RECORDS FOR PROCESSING:
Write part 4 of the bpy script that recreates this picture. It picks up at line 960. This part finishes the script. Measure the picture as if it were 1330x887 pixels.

* * *

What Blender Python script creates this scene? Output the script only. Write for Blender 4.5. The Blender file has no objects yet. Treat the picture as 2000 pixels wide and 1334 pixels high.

* * *

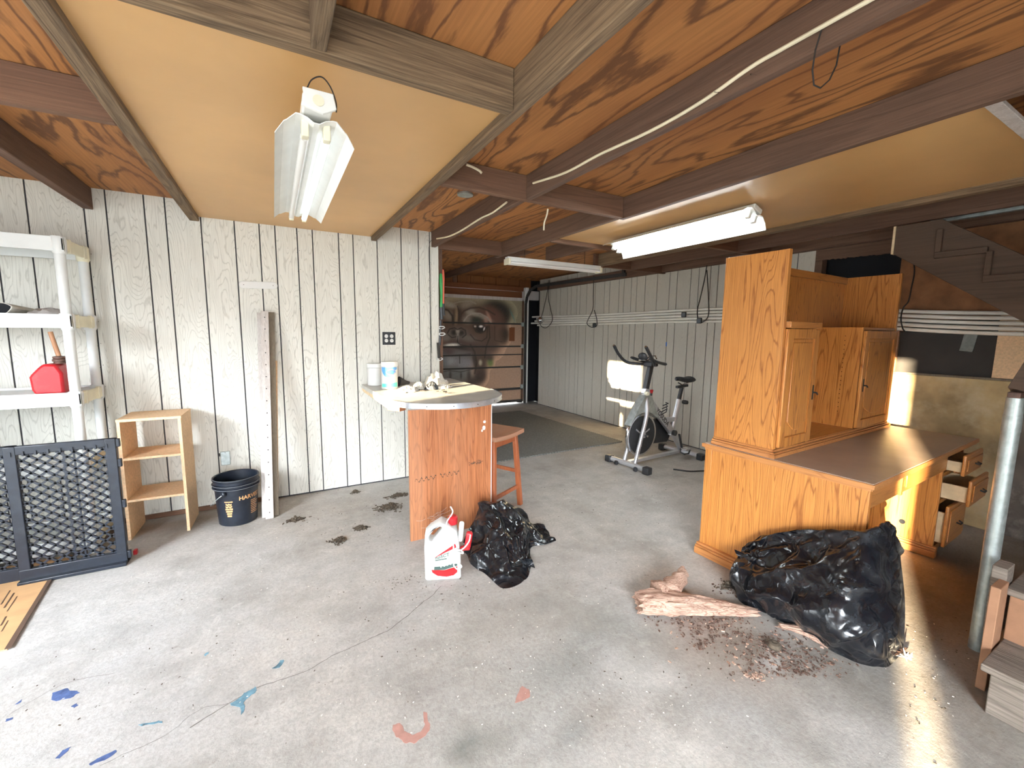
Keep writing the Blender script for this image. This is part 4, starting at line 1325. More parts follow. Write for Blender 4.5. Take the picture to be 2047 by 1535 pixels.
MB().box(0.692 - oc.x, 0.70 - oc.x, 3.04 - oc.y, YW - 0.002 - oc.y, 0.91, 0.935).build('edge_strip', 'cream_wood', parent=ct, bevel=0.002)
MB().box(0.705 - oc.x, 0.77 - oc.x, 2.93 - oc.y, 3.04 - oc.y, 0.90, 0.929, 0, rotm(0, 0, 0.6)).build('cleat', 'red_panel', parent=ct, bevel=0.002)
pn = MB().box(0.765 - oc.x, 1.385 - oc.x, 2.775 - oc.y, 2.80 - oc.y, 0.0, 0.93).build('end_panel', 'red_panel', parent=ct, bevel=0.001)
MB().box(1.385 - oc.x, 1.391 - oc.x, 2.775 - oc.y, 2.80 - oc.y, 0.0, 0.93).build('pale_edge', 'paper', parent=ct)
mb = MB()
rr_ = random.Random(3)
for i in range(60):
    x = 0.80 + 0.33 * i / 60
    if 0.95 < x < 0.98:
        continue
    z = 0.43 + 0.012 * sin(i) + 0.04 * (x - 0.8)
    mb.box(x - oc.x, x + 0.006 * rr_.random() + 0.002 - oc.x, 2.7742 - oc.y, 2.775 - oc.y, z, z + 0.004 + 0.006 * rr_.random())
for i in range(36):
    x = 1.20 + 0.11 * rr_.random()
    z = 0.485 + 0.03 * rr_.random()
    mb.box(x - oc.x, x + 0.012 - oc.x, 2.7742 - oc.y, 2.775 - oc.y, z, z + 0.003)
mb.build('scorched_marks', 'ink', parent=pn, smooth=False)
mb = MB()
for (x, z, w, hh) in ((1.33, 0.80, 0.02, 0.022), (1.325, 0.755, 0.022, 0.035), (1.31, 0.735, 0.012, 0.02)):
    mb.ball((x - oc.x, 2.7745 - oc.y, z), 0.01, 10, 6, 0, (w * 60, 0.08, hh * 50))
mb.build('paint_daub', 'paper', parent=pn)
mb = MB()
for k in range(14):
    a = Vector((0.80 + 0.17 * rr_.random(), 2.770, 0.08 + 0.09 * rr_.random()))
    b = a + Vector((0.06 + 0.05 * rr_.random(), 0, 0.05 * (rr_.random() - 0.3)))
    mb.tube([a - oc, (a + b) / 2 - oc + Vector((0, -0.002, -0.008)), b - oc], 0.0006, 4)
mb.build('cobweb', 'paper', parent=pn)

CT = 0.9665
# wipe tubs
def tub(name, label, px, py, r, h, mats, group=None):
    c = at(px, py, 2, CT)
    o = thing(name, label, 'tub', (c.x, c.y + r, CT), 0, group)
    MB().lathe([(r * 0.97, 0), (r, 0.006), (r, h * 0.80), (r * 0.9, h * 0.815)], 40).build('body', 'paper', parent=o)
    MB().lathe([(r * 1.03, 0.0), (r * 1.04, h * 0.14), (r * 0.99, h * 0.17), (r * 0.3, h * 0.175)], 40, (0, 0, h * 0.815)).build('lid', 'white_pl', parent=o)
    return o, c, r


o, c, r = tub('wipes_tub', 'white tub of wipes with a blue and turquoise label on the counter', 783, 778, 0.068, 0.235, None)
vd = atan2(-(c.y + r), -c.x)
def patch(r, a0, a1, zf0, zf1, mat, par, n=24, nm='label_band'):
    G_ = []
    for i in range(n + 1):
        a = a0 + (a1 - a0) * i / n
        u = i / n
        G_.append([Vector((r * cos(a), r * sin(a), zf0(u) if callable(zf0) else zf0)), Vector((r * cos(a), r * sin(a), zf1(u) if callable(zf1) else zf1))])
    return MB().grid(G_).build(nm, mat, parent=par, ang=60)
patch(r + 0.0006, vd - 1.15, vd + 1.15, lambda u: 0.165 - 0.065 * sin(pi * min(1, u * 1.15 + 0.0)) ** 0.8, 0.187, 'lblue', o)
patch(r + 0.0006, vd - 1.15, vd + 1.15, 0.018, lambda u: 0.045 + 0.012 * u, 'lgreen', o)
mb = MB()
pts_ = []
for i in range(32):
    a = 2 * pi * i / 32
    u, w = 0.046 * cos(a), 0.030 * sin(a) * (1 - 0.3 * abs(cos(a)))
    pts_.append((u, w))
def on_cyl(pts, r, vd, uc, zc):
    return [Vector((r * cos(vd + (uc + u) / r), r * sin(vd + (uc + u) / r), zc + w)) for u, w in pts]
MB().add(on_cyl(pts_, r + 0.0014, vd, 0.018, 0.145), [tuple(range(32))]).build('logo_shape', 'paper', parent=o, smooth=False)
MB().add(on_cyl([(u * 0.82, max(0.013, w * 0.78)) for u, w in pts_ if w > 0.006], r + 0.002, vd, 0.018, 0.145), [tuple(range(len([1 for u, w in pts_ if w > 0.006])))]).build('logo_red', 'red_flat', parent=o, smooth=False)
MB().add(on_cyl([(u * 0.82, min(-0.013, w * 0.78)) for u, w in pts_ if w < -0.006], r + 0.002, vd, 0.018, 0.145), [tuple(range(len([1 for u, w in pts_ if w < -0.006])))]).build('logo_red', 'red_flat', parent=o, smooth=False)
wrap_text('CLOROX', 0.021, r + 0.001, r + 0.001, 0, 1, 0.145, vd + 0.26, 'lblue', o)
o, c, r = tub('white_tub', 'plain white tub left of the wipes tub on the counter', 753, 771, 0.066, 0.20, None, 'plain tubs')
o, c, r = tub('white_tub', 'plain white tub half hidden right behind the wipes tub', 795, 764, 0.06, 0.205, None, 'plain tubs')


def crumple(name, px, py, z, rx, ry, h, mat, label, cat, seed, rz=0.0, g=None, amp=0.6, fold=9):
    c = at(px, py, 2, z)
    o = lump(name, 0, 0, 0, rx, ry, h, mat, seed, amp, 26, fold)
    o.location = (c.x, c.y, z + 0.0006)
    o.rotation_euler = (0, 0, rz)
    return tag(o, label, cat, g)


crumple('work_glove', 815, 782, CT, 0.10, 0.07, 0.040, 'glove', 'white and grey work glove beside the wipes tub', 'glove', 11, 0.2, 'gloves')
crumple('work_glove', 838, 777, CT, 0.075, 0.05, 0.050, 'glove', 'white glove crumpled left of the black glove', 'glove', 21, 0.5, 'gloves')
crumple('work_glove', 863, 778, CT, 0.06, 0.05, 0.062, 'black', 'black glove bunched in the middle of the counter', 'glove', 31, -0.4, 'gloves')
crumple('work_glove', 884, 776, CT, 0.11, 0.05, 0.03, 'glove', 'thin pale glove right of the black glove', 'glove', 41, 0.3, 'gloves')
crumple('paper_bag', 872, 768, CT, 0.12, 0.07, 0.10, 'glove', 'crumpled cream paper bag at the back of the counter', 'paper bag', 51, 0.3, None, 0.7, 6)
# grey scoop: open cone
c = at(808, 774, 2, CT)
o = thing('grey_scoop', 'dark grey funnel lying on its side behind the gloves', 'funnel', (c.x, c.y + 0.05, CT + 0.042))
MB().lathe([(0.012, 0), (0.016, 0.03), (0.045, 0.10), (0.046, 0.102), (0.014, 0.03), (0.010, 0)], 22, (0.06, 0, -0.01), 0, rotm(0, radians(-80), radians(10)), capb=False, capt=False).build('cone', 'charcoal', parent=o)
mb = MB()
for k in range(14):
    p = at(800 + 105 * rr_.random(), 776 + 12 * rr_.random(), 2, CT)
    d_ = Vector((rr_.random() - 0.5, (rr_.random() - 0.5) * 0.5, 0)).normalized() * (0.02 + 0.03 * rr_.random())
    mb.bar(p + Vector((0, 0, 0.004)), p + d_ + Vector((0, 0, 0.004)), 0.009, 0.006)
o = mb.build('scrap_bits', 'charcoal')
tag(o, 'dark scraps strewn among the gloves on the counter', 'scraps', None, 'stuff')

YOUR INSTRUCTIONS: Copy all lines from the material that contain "part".

ANSWER IN FULL:
Write part 4 of the bpy script that recreates this picture. It picks up at line 960. This part finishes the script. Measure the picture as if it were 1330x887 pixels.
Keep writing the Blender script for this image. This is part 4, starting at line 1325. More parts follow. Write for Blender 4.5. Take the picture to be 2047 by 1535 pixels.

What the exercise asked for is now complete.